A handwritten will may still be valid in a state that doesn’t normally recognize them, if you have the right facts.
Many states (let’s label it “State A”) recognize that a will executed in a foreign state (“State B”), pursuant to the laws of State B when executed, can also be valid in State A. For example, see ORS 112.255(1)(c) and RCW 11.12.020. This can come into play when you are dealing with states that recognize holographic (handwritten) wills, like California, and states that do not recognize such wills, such as Oregon and Washington.
So do not be dismissive about a holographic will. Where was it executed? Did it comply with the statutory requirements for a valid will in the state in which it was executed?
Domicile is another important issue when looking at a will. Domicile is not as simple as where somebody owns a home. Domicile, generally, means the place where a person resides and intends to remain permanently to the exclusion of other locations. To determine if there is a change in domicile, generally courts look to: (1) the decedent’s residence; (2) the decedent’s intention to abandon the prior domicile; and (3) an intention to acquire a new one.
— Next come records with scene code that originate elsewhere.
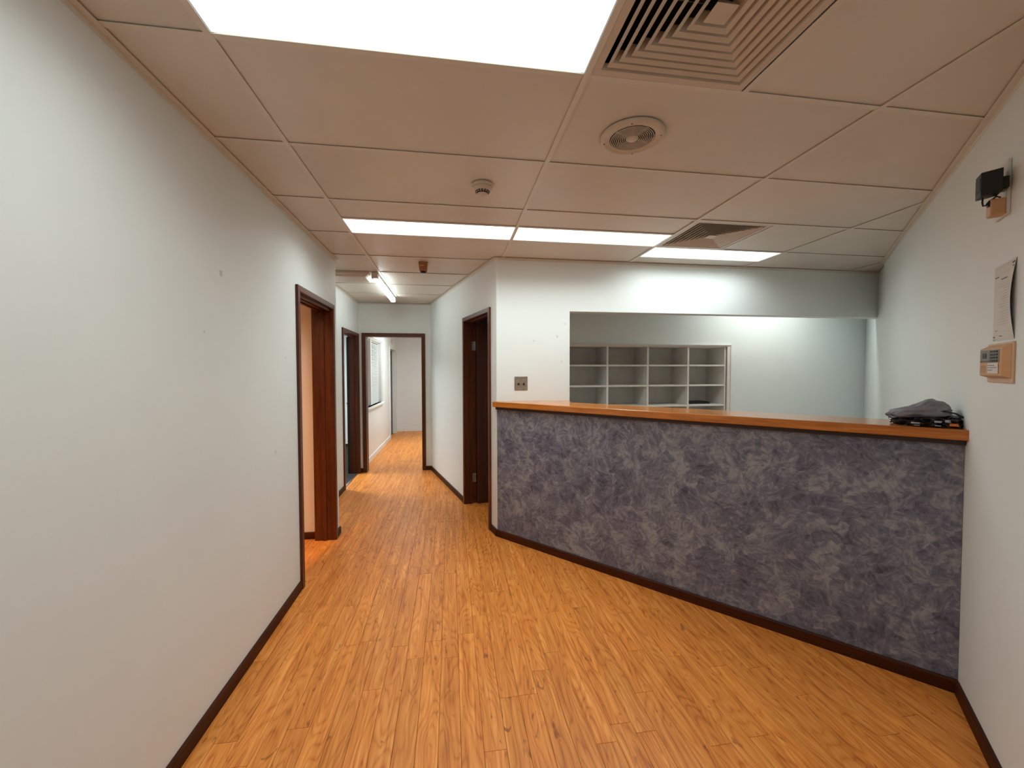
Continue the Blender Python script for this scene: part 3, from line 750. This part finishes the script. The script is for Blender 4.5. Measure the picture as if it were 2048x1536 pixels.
pd = thing('motion_sensor', 'orange brown sensor hanging from the hall ceiling', 'sensor', (-.250, 3.975, H))
obj('housing', MB().hexa([(-.034, -.03, -.082), (.034, -.03, -.082), (.034, .03, -.082), (-.034, .03, -.082)], [(-.043, -.034, 0), (.043, -.034, 0), (.043, .034, 0), (-.043, .034, 0)]), 'brownp', pd, bev=.006)
obj('label_strip', MB().box(-.030, .008, -.0345, -.0325, -.036, -.028), 'tan2', pd, label='pale label strip')
obj('lens', MB().lathe([(0, -.096), (.020, -.094), (.028, -.086), (.030, -.078)], 28), 'blackp', pd, smooth=True, label='black lens')

# ------------------------------------------------------------------ pier plate
pl = thing('wall_plate', 'square stainless plate with two round holes on the pier above the counter', 'wall plate', (.577, YB, 1.337))
obj('plate', MB().box(0, .121, -.004, 0, 0, .124), 'steel', pl, bev=.0012)
for x in (.036, .086):
    mb = MB().lathe([(0, 0), (.0105, 0), (.0105, .0012), (0, .0012)], 24); mb.v = [(x+a1, -.004-c1, .054+b1) for a1, b1, c1 in mb.v]
    obj('hole', mb, 'key', pl, label='dark round hole')
for x, z in ((.06, .115), (.055, .012)):
    mb = MB().lathe([(0, .0015), (.004, .001), (.005, 0)], 12); mb.v = [(x+a1, -.004-c1, z+b1) for a1, b1, c1 in mb.v]
    obj('screw', mb, 'chrome', pl)

# ------------------------------------------------------------------ things on the angled wall.  local x = -s, local -y out of the wall
def on_wall(name, label, cat, z): return thing(name, label, cat, (R0.x, R0.y, z), rot_right)
ol = on_wall('power_outlet', 'tall white double power outlet high on the angled wall', 'power outlet', 2.085)
obj('plate', MB().box(-.195, -.075, -.010, 0, 0, .20), 'white', ol, bev=.004)
obj('plug', MB().box(-.125, -.078, -.050, -.010, .0, .062), 'tan', ol, bev=.005, label='tan plug block')
obj('black_plug', MB().box(-.100, -.082, -.056, -.026, .036, .056), 'blackp', ol, bev=.003)
obj('side_switch', MB().box(-.10, -.07, -.022, -.010, .085, .125), 'greyp', ol, bev=.003)
ad = on_wall('power_adapter', 'bulky black power adapter plugged in high on the angled wall', 'power adapter', 2.155)
obj('body', MB().hexa([(-.104, -.084, -.002), (-.042, -.084, -.002), (-.042, -.028, .006), (-.104, -.028, .006)], [(-.104, -.084, .084), (-.042, -.084, .084), (-.042, -.028, .090), (-.104, -.028, .090)]), 'blackp', ad, bev=.003)
obj('rating_label', MB().box(-.097, -.049, -.0852, -.084, .018, .066), 'bind', ad, label='dark rating label')
obj('prong_block', MB().box(-.092, -.054, -.030, -.0102, .02, .06), 'blackp', ad)
obj('cable', MB().tube([(-.078, -.070, -.001), (-.078, -.071, -.018), (-.080, -.068, -.030), (-.084, -.060, -.028), (-.088, -.050, -.012), (-.094, -.040, -.004), (-.100, -.030, .004), (-.096, -.022, -.002), (-.090, -.026, -.018)], .0028), 'blackp', ad, smooth=True)

nt_ = on_wall('notice', 'printed paper notice taped above the keypad, one edge lifting', 'notice', 1.505+.114)
def pap(u, v):           # u 0 near edge .. 1 far edge; v up
    s = .002+.202*u; lift = .0015+.013*max(0, 1-u*2.2)**2*math.sin(math.pi*min(1, max(0, v)))**1
    return (-s, -lift, v*.289+.004*(1-u)*0)
mb = MB(); nu, nv = 14, 14
for k, dy in ((0, 0), (1, .0004)):
    mb.v += [(pap(i/nu, j/nv)[0], pap(i/nu, j/nv)[1]+dy, pap(i/nu, j/nv)[2]) for i in range(nu+1) for j in range(nv+1)]
mb.f = [(i*(nv+1)+j, (i+1)*(nv+1)+j, (i+1)*(nv+1)+j+1, i*(nv+1)+j+1) for i in range(nu) for j in range(nv)]
K_ = (nu+1)*(nv+1); mb.f += [tuple(K_+q_ for q_ in f[::-1]) for f in mb.f]
obj('sheet', mb, 'paper', nt_)
def strokes(rects):
    m_ = MB()
    for u0, u1, v0, v1 in rects:
        n_ = max(1, int((u1-u0)*12))
        for i in range(n_):
            a_, b_ = u0+(u1-u0)*i/n_, u0+(u1-u0)*(i+1)/n_
            P4 = [pap(a_, v0), pap(b_, v0), pap(b_, v1), pap(a_, v1)]
            m_.hexa([(x, y-.0003, z) for x, y, z in P4], [(x, y-.0006, z) for x, y, z in P4])
    return m_
for rc in [(.02, .16, .945, .965), (.04, .12, .905, .92), (.78, .96, .845, .858), (.38, .66, .80, .812), (.90, .97, .045, .065), (.88, .98, .015, .022), (.55, .68, .055, .065), (.80, .88, .135, .143)]:
    obj('printed_word', strokes([rc]), 'ink', nt_)
fr_ = random.Random(3); rl = [(.02, .98, .972, .9745), (.02, .98, .885, .887), (.02, .9, .112, .1135), (.02, .9, .072, .0735), (.03, .95, .022, .024)]
for k in range(17): rl.append((.18+.1*fr_.random(), .5+.32*fr_.random(), .74-.033*k, .745-.033*k))
obj('fine_print', strokes(rl), 'inkl', nt_, label='faint lines of small print', kind='stuff')

kp = on_wall('alarm_keypad', 'tan alarm keypad with small keys and a white sticker', 'alarm keypad', 1.460)
obj('back_plate', MB().box(-.235, .012, -.006, 0, 0, .150), 'tan2', kp, bev=.002)
obj('case', MB().hexa([(-.205, -.034, .026), (-.022, -.024, .026), (-.022, -.024, .128), (-.205, -.034, .128)][::-1], [(-.218, -.006, .016), (.0, -.006, .016), (.0, -.006, .144), (-.218, -.006, .144)][::-1]), 'tan', kp, bev=.002)
def kpf(x, out=.0): return -.024-.010*(-.022-x)/.183-out
def face(x0, x1, z0, z1, out, t=.001):
    return ([(x0, kpf(x0, out), z0), (x1, kpf(x1, out), z0), (x1, kpf(x1, out), z1), (x0, kpf(x0, out), z1)],
            [(x0, kpf(x0, out-t), z0), (x1, kpf(x1, out-t), z0), (x1, kpf(x1, out-t), z1), (x0, kpf(x0, out-t), z1)])
obj('key_field', MB().hexa(*face(-.2, -.04, .076, .124, .001)), 'greyp', kp, label='grey key field')
obj('display', MB().hexa(*face(-.178, -.145, .092, .112, .002)), 'key', kp, label='dark small display')
obj('bar', MB().hexa(*face(-.198, -.125, .080, .0825, .002)), 'key', kp)
for r in range(4):
    for c_ in range(4):
        x0 = -.112+c_*.0155; z = .0785+r*.0115
        obj('key', MB().hexa(*face(x0, x0+.0125, z, z+.0075, .003, .002)), 'key', kp)
obj('speaker_slots', MB().hexa(*face(-.196, -.152, .040, .042, .001)).hexa(*face(-.196, -.152, .047, .049, .001)).hexa(*face(-.196, -.152, .054, .056, .001)).hexa(*face(-.196, -.152, .061, .063, .001)), 'greyp', kp)
obj('sticker', MB().hexa(*face(-.130, -.045, .034, .074, .002)), 'paper', kp, label='white paper sticker')
obj('sticker_lines', MB().hexa(*face(-.125, -.075, .064, .066, .003)).hexa(*face(-.125, -.055, .056, .0575, .003)).hexa(*face(-.125, -.09, .046, .048, .003)), 'ink', kp)

# ------------------------------------------------------------------ bags on the countertop
def crumple(a, b, c, seed, amp, sub=5, sharp=1.0):
    bm = bmesh.new(); bmesh.ops.create_icosphere(bm, subdivisions=sub, radius=1)
    off = Vector((seed*3.7, seed*1.3, seed*2.1))
    for v in bm.verts:
        p = v.co.copy()
        r = 1+amp*(noise.ridged_multi_fractal(p*1.7+off, 1.0, 2.2, 4, 1.0, 2.0)-1.0)*.6 + amp*.5*noise.noise(p*5+off)
        q_ = Vector((p.x*a, p.y*b, max(p.z, -.25)*c))*r
        q_.z = max(q_.z, -.25*c)
        v.co = q_
    zmin = min(v.co.z for v in bm.verts)
    for v in bm.verts: v.co.z -= zmin
    mb = MB(); mb.v = [tuple(v.co) for v in bm.verts]; mb.f = [tuple(v.index for v in f.verts) for f in bm.faces]
    bm.free(); return mb
def cpos(s, off): return PA.x+cu.x*s+cb.x*off, PA.y+cu.y*s+cb.y*off
x, y = cpos(2.775, .085)
bb = thing('black_bag', 'glossy black crumpled bag with an orange patch on the counter end by the wall', 'bag', (x, y, ZC), rot_cnt)
kb = crumple(.128, .095, .050, 2, .32); obj('bag_body', kb, 'bagb', bb, smooth=False)
def patch_on(mb, cx, cz, w_, h_, up=.0015):
    """small printed patch lying on the bag's front face"""
    src = [Vector(v) for v in mb.v]
    out = MB(); n_ = 5; P_ = {}
    for i in range(n_+1):
        for j in range(n_+1):
            x_, z_ = cx+w_*(i/n_-.5), cz+h_*(j/n_-.5)
            c_ = [v for v in src if v.y < 0 and abs(v.x-x_) < .009 and abs(v.z-z_) < .007]
            P_[i, j] = (x_, (min(v.y for v in c_) if c_ else -.09)-up, z_)
    out.v = [P_[i, j] for i in range(n_+1) for j in range(n_+1)]
    out.f = [(i*(n_+1)+j, (i+1)*(n_+1)+j, (i+1)*(n_+1)+j+1, i*(n_+1)+j+1) for i in range(n_) for j in range(n_)]
    return out
obj('orange_patch', patch_on(kb, .075, .016, .030, .012), 'orange', bb, label='orange printed patch')
for cx, cz, w_, h_ in ((-.055, .018, .030, .006), (.022, .028, .026, .009), (.055, .032, .020, .012), (.02, .010, .02, .004), (-.05, .008, .02, .004)):
    obj('silver_print', patch_on(kb, cx, cz, w_, h_), 'silver', bb, label='silver printed lettering patch')
obj('strap', MB().tube([(.02, -.05, .072), (.05, -.06, .076), (.085, -.055, .066), (.115, -.05, .046), (.128, -.045, .02)], .004), 'bagb', bb)
x, y = cpos(2.745, .10)
def grey_mesh():
    bm = bmesh.new(); bmesh.ops.create_icosphere(bm, subdivisions=5, radius=1)
    for v in bm.verts:
        p = v.co.copy(); o3 = Vector((4.1, 8.2, 1.7))
        rad = (abs(p.x)**2.6+abs(p.y)**2.6+abs(p.z)**2.6)**(-1/2.6)      # squarish pillow
        p *= min(rad, 1.25)
        hump = .62+.50*math.exp(-((p.x-.45)/.42)**2)
        fold = noise.ridged_multi_fractal(Vector((p.x*1.1, p.y*1.9, p.z*1.3))+o3, 1.0, 2.0, 3, 1.0, 2.0)
        k = 1+.13*(fold-1.0)+.10*noise.noise(p*2.3+o3)+.03*noise.noise(p*8+o3)
        v.co = Vector((p.x*.112*k, p.y*.085*k, max(p.z, -.35)*.056*hump*k))
    zmin = min(v.co.z for v in bm.verts)
    mb = MB(); mb.v = [(v.co.x, v.co.y, v.co.z-zmin) for v in bm.verts]; mb.f = [tuple(v.index for v in f.verts) for f in bm.faces]
    bm.free(); return mb
gb = obj('grey_bag', grey_mesh(), 'bag', None, smooth=True, loc=(x, y, ZC+.036), rotz=rot_cnt)
gb.rotation_euler = (0, math.radians(-13), 0); gb.rotation_euler = (Matrix.Rotation(rot_cnt, 3, 'Z') @ Matrix.Rotation(math.radians(-9), 3, 'Y')).to_euler()
tag(gb, 'crumpled grey plastic bag heaped on top of the glossy black bag', 'bag')
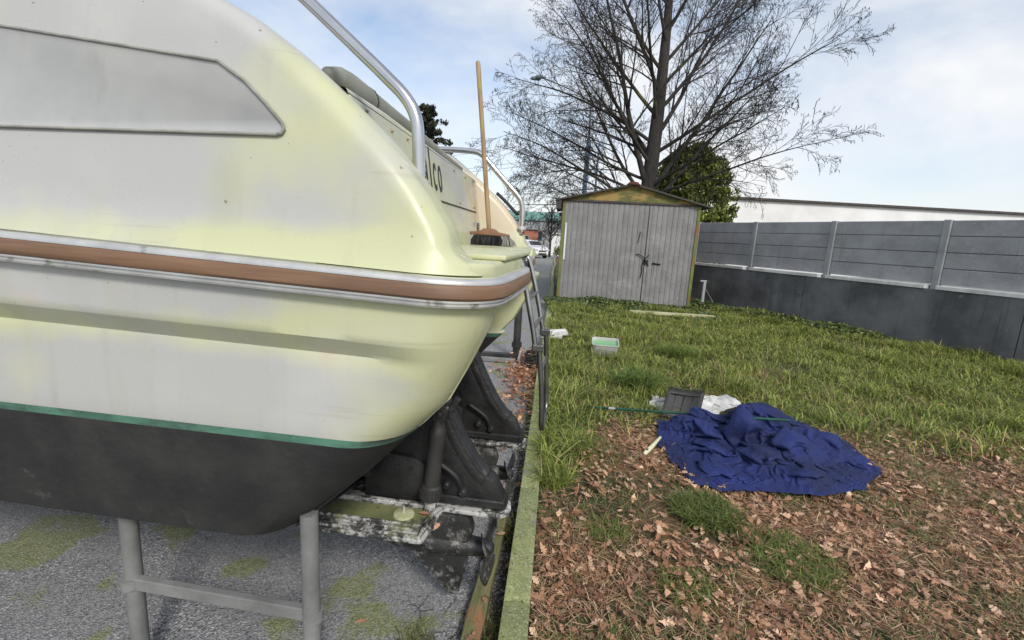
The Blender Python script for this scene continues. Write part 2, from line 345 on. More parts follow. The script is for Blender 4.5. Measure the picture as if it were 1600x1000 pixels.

The reason domicile is important is that State A may recognize that a will executed pursuant to the laws of a different state of the decedent’s domicile at the time of execution, or domicile at the time of the testator’s death, is still valid in State A. Oregon and Washington recognizes this approach. ORS 112.255(1)(b); RCW 11.12.020. It’s important to note that it’s not an “and” test, it’s an “or” test, so look at both options, if applicable.